Asked whether boot camps, as suggested by Minister of National Security Edmund Dillon, was a good idea, he said there was already an expensive set of programmes for youths who drifted away from formal schooling.
Deosaran said first find out what were the rewards of the boot camp.
“To jump sporadically from programme to programme can well be another policy that wastes taxpayers’ money.
“In any case, we are yet to hear the precise framework, enrolment type and objectives of this boot camp idea,” he added.
School violence ‘a
saddening monstrosity’
It was better to now focus on recognising the seriousness of the school violence and delinquency problem and perhaps, more seriously, ask instead why those who had a chance to bring positive change did not do so, Deosaran said.

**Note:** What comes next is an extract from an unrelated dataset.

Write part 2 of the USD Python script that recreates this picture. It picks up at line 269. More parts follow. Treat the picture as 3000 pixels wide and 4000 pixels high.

“The entire situation has become one of saddening monstrosity.”
He said the management of student discipline had to be an inter-connected system—from teacher, dean, principal, supervisor, ministry and possibly the Teaching Service Commission (TSC).
Deosaran said as a former member of the TSC, there were supervisory and management breaches at each point in the system, that even when a dean or principal sought to act properly, “the chain becomes as strong as its weakest link.”
As for corporal punishment, he said as a public policy, it faced a continuing dilemma; and apart from the philosophy behind it, the manner in which it was abruptly disbanded created a special challenge for teachers.
“The dilemma is that while surveys show over 80 per cent of teachers support corporal punishment with appropriate controls, both TTUTA and the previous government do not support it,” he added.
However, he said, the irony was that a related survey revealed that parents imposed a higher proportion of corporal punishment at home than teachers did at school for similar offences.
Deosaran said global remedies for all schools and all teachers would no longer work effectively since, as has been quite evident for a long time, schools differed from one another in social characteristics, community conditions and student challenges.
In the present circumstances, he said, the more strategic approach was to take each affected school, as a priority, properly measure and then insert an appropriate set of ameliorative remedies with benchmarks for improvement.
He said: “Each such selected school should be evaluated on its own terms—academic output, student discipline, leadership and extra-curricular activities. It is no longer good governance to wait until a school crisis explodes to rush into action.”